WHAT TO PRODUCE:
The listing below begins with the first line you should copy; stop after the line containing "(19.6, .15, CEIL), 'maroon');", and drop every picture.

RECORDED INFORMATION:
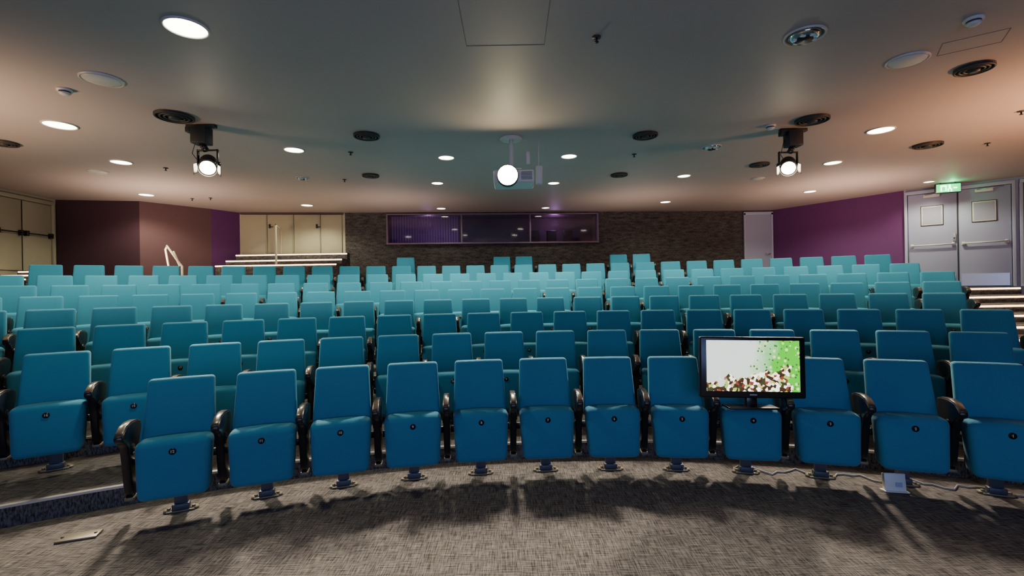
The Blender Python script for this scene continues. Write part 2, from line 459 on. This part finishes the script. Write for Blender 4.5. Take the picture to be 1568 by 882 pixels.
for (l0, l1) in ((.06, .63), (.66, 1.26), (1.29, 1.90), (1.93, 2.44)):
    b.box(((l0+l1)/2, -.015, 2.88), (l1-l0, .04, .98), 'cream', bev=.006)
for s in (.645, 1.275, 1.915): b.box((s, -.03, 2.88), (.022, .05, .98), 'olive', bev=.004)
for s in (.72, 1.84):
    b.box((s, -.05, 3.08), (.04, .03, .10), 'handle', bev=.006); b.cyl((s, -.05, 3.06), (s+.09, -.09, 3.06), .01, 'handle')
b.box((1.25, -.02, 3.395), (2.45, .06, .04), 'maroon2')
b.obj("door_5", (-6.69, 11.6, 0), (0, 0, a_c))
b = MB(); b.box((.5, -5.0, CEIL/2), (19.6, .15, CEIL), 'maroon'); b.obj("wall_front")

# ceiling with access panels
b = MB(); b.box((.5, 4.0, CEIL+.06), (20.4, 18.6, .12), 'ceil')
def panel_lines(cx, cy, w, h, rot):
    m = Matrix.Translation((cx, cy, CEIL-.001)) @ Matrix.Rotation(rot, 4, 'Z')
    for (x, y, ww, hh) in ((0, h/2, w, .004), (0, -h/2, w, .004), (w/2, 0, .004, h), (-w/2, 0, .004, h)):
        b.box((x, y, 0), (ww, hh, .003), 'gap', mat=m)
panel_lines(-.02, 3.35, .63, .93, 0)
panel_lines(3.85, 3.9, .40, .26, -.6)
b.obj("ceiling")

# ------------------------------------------------------------ ceiling fittings
def spot(name, loc, energy, color, angle, blend=.6, size=.08, target=None):
    l = bpy.data.lights.new(name, 'SPOT'); l.energy = energy; l.color = color
    l.spot_size = math.radians(angle); l.spot_blend = blend; l.shadow_soft_size = size
    o = bpy.data.objects.new(name, l); o.location = loc
    if target is not None:
        o.rotation_euler = (Vector(target)-Vector(loc)).to_track_quat('-Z', 'Y').to_euler()
    col.objects.link(o); return o

def downlight(x, y, r, lit=True, power=60):
    b = MB()
    b.torus((0, 0, -.004), r, .010, 'ltrim')
    b.cyl((0, 0, 0.0), (0, 0, -.004), r, 'chrome' if not lit else 'lamp', n=32)
    if not lit:
        b.cyl((0, 0, -.001), (0, 0, -.03), r*.92, 'chrome', r2=r*.6, n=32)
        b.cyl((0, 0, -.03), (0, 0, -.04), r*.42, 'shell', n=24)
        for a in range(6): b.box((r*.5*math.cos(a), r*.5*math.sin(a), -.035), (.04, .02, .01), 'white', bev=.003)
    b.obj("downlight", (x, y, CEIL))
    if lit and power:
        spot("downlight_lamp", (x, y, CEIL-.03), power, (1.0, .95, .68), 150, .5, .10)

lit = [(-2.38, 3.48, .145, 100), (-5.18, 5.42, .155, 230), (-5.77, 6.98, .135, 240), (-7.20, 9.30, .13, 150), (-2.99, 6.52, .13, 270), (-4.64, 10.72, .13, 150),
       (-.95, 7.03, .12, 270), (-1.35, 8.71, .11, 260), (-1.69, 11.45, .11, 25), (.89, 7.07, .12, 270), (.82, 8.87, .11, 260), (4.82, 6.10, .15, 180),
       (5.30, 7.72, .13, 260), (6.44, 10.11, .12, 200), (3.13, 8.47, .115, 270), (3.65, 11.08, .12, 30), (.86, 11.61, .10, 20), (8.30, 9.32, .09, 130)]
for x, y, r, p in lit: downlight(x, y, r, True, p)
for x, y, r in ((2.36, 3.74, .145), (2.89, 6.73, .13), (-3.59, 8.13, .10)): downlight(x, y, r, False)
for x, y, r in ((-3.71, 4.29, .165), (3.55, 4.18, .16), (-6.57, 7.51, .145), (4.62, 8.78, .12)):
    b = MB(); b.cyl((0, 0, 0), (0, 0, -.012), r, 'white', n=40); b.cyl((0, 0, -.010), (0, 0, -.02), r*.86, 'white', r2=r*.8, n=40)
    b.torus((0, 0, -.012), r*.93, .006, 'ltrim'); b.obj("ceiling_speaker", (x, y, CEIL))
for x, y, r in ((-3.70, 5.20, .19), (-1.81, 5.96, .16), (-2.38, 8.03, .14), (1.77, 6.13, .16), (1.92, 8.28, .145), (3.64, 5.65, .185), (4.10, 7.73, .15),
                (6.03, 6.78, .175), (4.31, 4.35, .145), (-6.46, 6.0, .15)):
    b = MB(); b.cyl((0, 0, 0), (0, 0, -.012), r, 'vent', n=40)
    for q in (.95, .72, .5): b.torus((0, 0, -.022), r*q, .010, 'vent')
    b.cyl((0, 0, -.01), (0, 0, -.045), r*.34, 'vent', r2=r*.28, n=24); b.obj("air_diffuser", (x, y, CEIL))
for x, y in ((-4.24, 4.49), (3.51, 3.54), (3.25, 5.85)):
    b = MB(); b.cyl((0, 0, 0), (0, 0, -.02), .062, 'white', n=32); b.cyl((0, 0, -.02), (0, 0, -.035), .045, 'vent', n=32)
    b.cyl((0, 0, -.035), (0, 0, -.055), .05, 'white', r2=.03, n=32); b.obj("smoke_detector", (x, y, CEIL))
for x, y in ((.70, 3.71), (-2.26, 6.68), (-5.38, 7.35), (-6.2, 9.72), (-6.6, 9.75), (-2.93, 8.32), (1.86, 7.03), (6.88, 6.77), (5.99, 5.5)):
    b = MB(); b.cyl((0, 0, 0), (0, 0, -.008), .035, 'vent'); b.cyl((0, 0, -.008), (0, 0, -.04), .008, 'handle')
    b.cyl((0, 0, -.04), (0, 0, -.044), .018, 'handle'); b.obj("sprinkler", (x, y, CEIL))

# theatre spotlights
def theatre_spot(x, y, tgt, sx_):
    b = MB()
    b.box((0, 0, CEIL-.02), (.34, .06, .04), 'shell', bev=.006)
    b.box((-.14, 0, CEIL-.06), (.06, .08, .06), 'shell', bev=.006)
    b.box((0, 0, CEIL-.13), (.18, .15, .20), 'shell', bev=.012)
    b.cyl((0, 0, CEIL-.22), (sx_*.05, 0, CEIL-.30), .035, 'black')
    # yoke
    cx = sx_*.07
    b.box((cx, 0, CEIL-.30), (.24, .035, .014), 'black', bev=.003)
    for s in (-1, 1):
        b.box((cx+s*.115, 0, CEIL-.39), (.012, .035, .20), 'black', bev=.003)
        b.cyl((cx+s*.10, 0, CEIL-.46), (cx+s*.14, 0, CEIL-.46), .022, 'black')
    c = Vector((cx, 0, CEIL-.47)); d = (Vector(tgt)-Vector((x+cx, y, CEIL-.47))).normalized()
    b.cyl(c-d*.14, c+d*.07, .082, 'black', n=28)
    b.cyl(c-d*.20, c-d*.14, .05, 'black', r2=.08, n=28)
    b.cyl(c+d*.07, c+d*.13, .088, 'black', r2=.095, n=28, caps=False)
    for q in (-.10, -.06, -.02): b.cyl(c+d*q, c+d*(q+.012), .09, 'black', n=28)
    b.cyl(c+d*.10, c+d*.105, .08, 'spotlamp', n=28)
    # barn doors
    up = Vector((0, 0, 1)); s2 = d.cross(up).normalized(); uu = s2.cross(d).normalized()
    for v, w in ((s2, uu), (-s2, uu)):
        rot = Matrix(((*w,), (*(d*.9+v*.43).normalized(),), (*v,))).transposed().to_4x4()
        pp = c+d*.165+v*.115
        b.box((0, 0, 0), (.12, .07, .004), 'black', mat=Matrix.Translation(pp) @ rot)
    # safety cable
    b.cyl((-.06, .05, CEIL-.02), (-.14, .04, CEIL-.32), .004, 'handle', n=6); b.cyl((-.14, .04, CEIL-.32), (-.05, .05, CEIL-.45), .004, 'handle', n=6)
    b.obj("stage_spotlight", (x, y, 0))
    lp = Vector((x, y, 0))+c+d*.24
    return spot("stage_spotlight_lamp", lp, 1000, (1.0, .87, .70), 70, .9, .14, tgt)
theatre_spot(-3.60, 5.50, (-1.2, 1.4, 0.0), 1)
theatre_spot(3.62, 6.0, (1.0, 1.4, 0.0), -1)

# projector
b = MB()
b.cyl((0, 0, CEIL), (0, 0, CEIL-.02), .15, 'white', n=32)
b.cyl((0, 0, CEIL-.02), (0, 0, 3.0), .028, 'white')
b.box((0, 0, 2.99), (.26, .26, .02), 'white', bev=.004)
b.box((.03, -.02, 2.87), (.52, .42, .17), 'white', bev=.025, seg=3)
b.cyl((-.05, -.22, 2.865), (-.05, -.30, 2.865), .135, 'shell', n=32)
b.cyl((-.05, -.298, 2.865), (-.05, -.303, 2.865), .125, 'projlamp', n=32)  # glowing disc oversized to stand in for the lens glare
for i in range(6): b.box((.19, -.232, 2.83+i*.018), (.14, .004, .006), 'vent')
b.box((.36, .0, 2.93), (.08, .06, .24), 'white', bev=.012)
b.cyl((.36, 0, 3.05), (.36, 0, CEIL), .008, 'white')
b.box((.22, .0, 3.16), (.05, .05, .16), 'white', bev=.01)
b.obj("projector", (.02, 6.19, 0))
spot("projector_lamp", (-.03, 5.84, 2.86), 850, (1.0, .90, .76), 74, .9, .12, (0.0, 1.2, .0))

# exit sign
b = MB()
b.box((0, 0, 0), (.42, .05, .19), 'shell', bev=.01)
b.box((0, -.027, 0), (.39, .006, .16), 'exit')
b.box((-.08, -.032, 0), (.10, .004, .12), 'exitw')
b.box((-.08, -.035, -.01), (.05, .004, .08), 'exit')
b.sphere((.02, -.033, .05), .018, 'exitw', (1, .2, 1))
b.box((.02, -.033, .005), (.03, .004, .06), 'exitw'); b.box((.045, -.033, -.04), (.02, .004, .06), 'exitw'); b.box((-.005, -.033, -.04), (.02, .004, .06), 'exitw')
b.box((.11, -.033, 0), (.06, .004, .025), 'exitw')
for s in (-.12, .12): b.cyl((s, 0, .09), (s, 0, .115), .008, 'handle')
b.obj("exit_sign", (8.79, 9.45, 3.305), (0, 0, -.35))
l = bpy.data.lights.new("exit_glow", 'POINT'); l.energy = 3; l.color = (0, 1, .3); l.shadow_soft_size = .05
lo = bpy.data.objects.new("exit_sign_lamp", l); lo.location = (8.75, 9.3, 3.36); col.objects.link(lo)

# television
b = MB()
b.box((0, .0, 0), (.745, .05, .44), 'black', bev=.012, seg=3)
b.box((0, -.027, .012), (.655, .006, .365), 'tv')
b.box((0, .035, 0), (.5, .05, .3), 'shell', bev=.02)
b.box((0, -.027, -.195), (.05, .004, .008), 'steel')
b.box((0, .02, -.25), (.08, .04, .08), 'black', bev=.008)
b.box((0, .02, -.29), (.36, .14, .014), 'black', bev=.005)
b.obj("television", (1.73, 3.42, .845), (math.radians(-3), math.radians(1.2), -.05))

# handrails
def curve_tube(name, polys, r, k):
    cu = bpy.data.curves.new(name, 'CURVE'); cu.dimensions = '3D'; cu.bevel_depth = r; cu.bevel_resolution = 3
    for pts in polys:
        s = cu.splines.new('POLY'); s.points.add(len(pts)-1)
        for i, p in enumerate(pts): s.points[i].co = (*p, 1)
    cu.materials.append(M[k]); o = bpy.data.objects.new(name, cu); col.objects.link(o); return o
curve_tube("handrail", [[(-5.38, 10.75, 2.08), (-5.38, 10.75, 2.98)], [(-5.38, 10.75, 2.98), (-5.58, 11.4, 2.98), (-5.58, 11.4, 2.38)]], .022, 'rail')
curve_tube("handrail", [[(-6.45, 9.0, 1.3), (-6.62, 9.0, 2.30), (-6.55, 8.95, 2.36), (-6.1, 8.7, 1.95), (-6.1, 8.7, 1.1)], [(-6.50, 9.05, 2.26), (-6.2, 8.8, 1.95)]], .02, 'rail')
# floor cable, card, floor plate
pts = []
for i in range(41):
    th = .17+i*.0075
    x, y = P(6.93+.05*math.sin(i*.9)+.03*math.sin(i*2.3), th); pts.append((x, y, .008))
curve_tube("floor_cable", [pts], .006, 'cable')
b = MB()
b.box((0, 0, .062), (.13, .012, .125), 'white', bev=.004); b.box((.0, .03, .06), (.11, .05, .11), 'white', bev=.008)
b.box((.02, -.008, .05), (.04, .004, .03), 'lilac'); b.box((0, .012, .004), (.15, .08, .008), 'white', bev=.003)
b.obj("cable_box", (2.62, 3.24, 0), (math.radians(-8), 0, -.2))
b = MB(); b.box((0, 0, .006), (.20, .10, .012), 'brass', bev=.004)
for s in (-1, 1): b.cyl((s*.08, 0, .01), (s*.08, 0, .015), .008, 'handle', n=10)
b.obj("floor_outlet", (-2.62, 2.82, 0), (0, 0, .35))

# ------------------------------------------------------------ added fill lights, no fittings behind them
def area(name, loc, tgt, sx_, sy_, e, c):
    l = bpy.data.lights.new(name, 'AREA'); l.shape = 'RECTANGLE'; l.size = sx_; l.size_y = sy_; l.energy = e; l.color = c
    o = bpy.data.objects.new(name, l); o.location = loc
    o.rotation_euler = (Vector(tgt)-Vector(loc)).to_track_quat('-Z', 'Y').to_euler(); col.objects.link(o)
area("blue_front_fill", (.5, -4.6, 1.8), (.5, 5, 1.2), 5, 2.4, 190, (.36, .50, 1.0))  # added bluish fill from the stage side, no screen is built
spot("side_ceiling_fill", (-6.0, 3.6, 1.9), 360, (1.0, .68, .42), 150, 1, .3, (-6.0, 4.5, 3.4))  # added unseen upward fills that warm the ceiling at both sides
spot("side_ceiling_fill", (6.6, 4.2, 1.9), 560, (1.0, .50, .24), 150, 1, .3, (6.4, 5.0, 3.4))
spot("rear_ceiling_fill", (-6.6, 8.6, 1.9), 190, (1.0, .74, .55), 160, 1, .3, (-6.4, 9.2, 3.4))  # added unseen fills that brighten the rear ceiling and walls
spot("rear_ceiling_fill", (6.6, 9.2, 1.9), 190, (1.0, .70, .50), 160, 1, .3, (6.7, 9.6, 3.4))
spot("rear_ceiling_fill", (-2.6, 10.0, 1.8), 80, (1.0, .76, .6), 160, 1, .3, (-2.6, 10.2, 3.4))
spot("rear_ceiling_fill", (2.8, 10.2, 1.8), 80, (1.0, .76, .6), 160, 1, .3, (2.8, 10.4, 3.4))

w = bpy.data.worlds.new("World"); scene.world = w; w.use_nodes = True
w.node_tree.nodes["Background"].inputs[0].default_value = (.05, .05, .06, 1)
w.node_tree.nodes["Background"].inputs[1].default_value = .3

# ------------------------------------------------------------ camera
cam = bpy.data.cameras.new("camera"); cam.sensor_width = 36; cam.sensor_fit = 'HORIZONTAL'
cam.lens = 16.53; cam.clip_start = .05; cam.clip_end = 100
o = bpy.data.objects.new("camera", cam); col.objects.link(o)
o.matrix_world = Matrix.Translation((0, 0, 1.45)) @ Matrix.Rotation(math.radians(90), 4, 'X') @ Matrix.Rotation(-.017, 4, 'Z')
scene.camera = o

RESPONSE FOR THIS EXERCISE:
The Blender Python script for this scene continues. Write part 2, from line 459 on. This part finishes the script. Write for Blender 4.5. Take the picture to be 1568 by 882 pixels.
for (l0, l1) in ((.06, .63), (.66, 1.26), (1.29, 1.90), (1.93, 2.44)):
    b.box(((l0+l1)/2, -.015, 2.88), (l1-l0, .04, .98), 'cream', bev=.006)
for s in (.645, 1.275, 1.915): b.box((s, -.03, 2.88), (.022, .05, .98), 'olive', bev=.004)
for s in (.72, 1.84):
    b.box((s, -.05, 3.08), (.04, .03, .10), 'handle', bev=.006); b.cyl((s, -.05, 3.06), (s+.09, -.09, 3.06), .01, 'handle')
b.box((1.25, -.02, 3.395), (2.45, .06, .04), 'maroon2')
b.obj("door_5", (-6.69, 11.6, 0), (0, 0, a_c))
b = MB(); b.box((.5, -5.0, CEIL/2), (19.6, .15, CEIL), 'maroon'); b.obj("wall_front")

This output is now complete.